In February 2004, the new mayor of New Paltz, New York, was thrust into the national spotlight. Jason West, acting on principle and hoping to “maybe start a little case law,” began to marry same-sex couples. He married two dozen in one day and made headlines across the country. “We forgot we were a few miles away from the headquarters of every major news organization,” he joked today, looking back. The not-yet-30 West was stopped by a judicial order and charged with nineteen misdemeanor counts of “solemnizing marriages without a license,” charges that were later dropped. He was voted out of office in 2007 and continued his work as a house painter. We caught up with him this morning just as he climbed off a ladder. Now 34, West is still a painter, but in May he was reelected mayor of the quiet village. He had some things to say about the gay-marriage bill poised to be voted on this week in the state legislature.

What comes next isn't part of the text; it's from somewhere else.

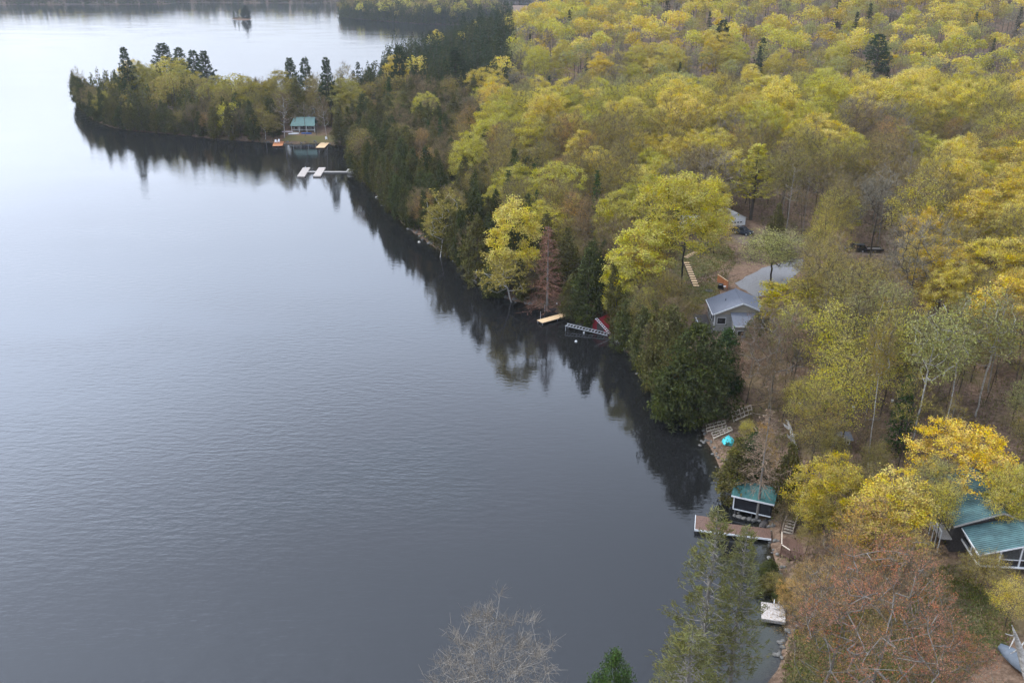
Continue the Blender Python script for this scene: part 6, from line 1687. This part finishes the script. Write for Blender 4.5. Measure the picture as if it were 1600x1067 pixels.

“I got a lot of attention for the marriages,” he says, looking back. “But I came late to the game. There’s people been working on this for 30, 40 years.” He talked about growing up with Robin Williams in The Birdcage as his first gay pop-culture touchstone. “Now it’s so normal,” he says. “Simply by virtue of hundreds of thousands of people coming out. I think that’s the important behind-the-scenes issue … What happened in New Paltz and Massachusetts and San Francisco is a result of that, not the start of it.”
Still, West thinks, the nuptials he performed — which were never valid — made a difference in his town. Seeing them moved people from “an abstract, ‘Sure, why not? I’ll support marriage equality’” attitude to something more serious. “Seeing their own neighbors get married moved people from ambivalence to ‘How could I deny that happiness to my neighbors?’” Though 24 couples got married that day in front of a couple hundred people, West says “the level of applause for the last couple was the same as the level of the first. Seeing people get married.” It was, he said, “one of the best days of my life.”
Another thing that helped local opinions change was a visit from the virulently anti-gay protest group the Westboro Baptist Church. “I saw more than one veteran come out to see what the hell was going on, saw what they are doing, and took our side,” West recalls. “They don’t want to associate with that kind of hate.”
As for what’s going on in Albany this week, as much as there’s good news, West is still left scratching his head. “What I don’t understand is that the Republican Party in New York was never run by the Christian Coalition, it’s not led by evangelicals,” he points out. “This is the party of Nelson Rockefeller, it’s the northeast industrial party. I don’t understand why so many intelligent people insist upon being on the wrong side of history on this issue.” If Cuomo’s bill doesn’t pass this week, he predicts it will soon. “If we don’t have marriage equality this week, there’s going to be someone who walks out of that voting room regretting it and who’s going to kick themselves and vote yes next year.”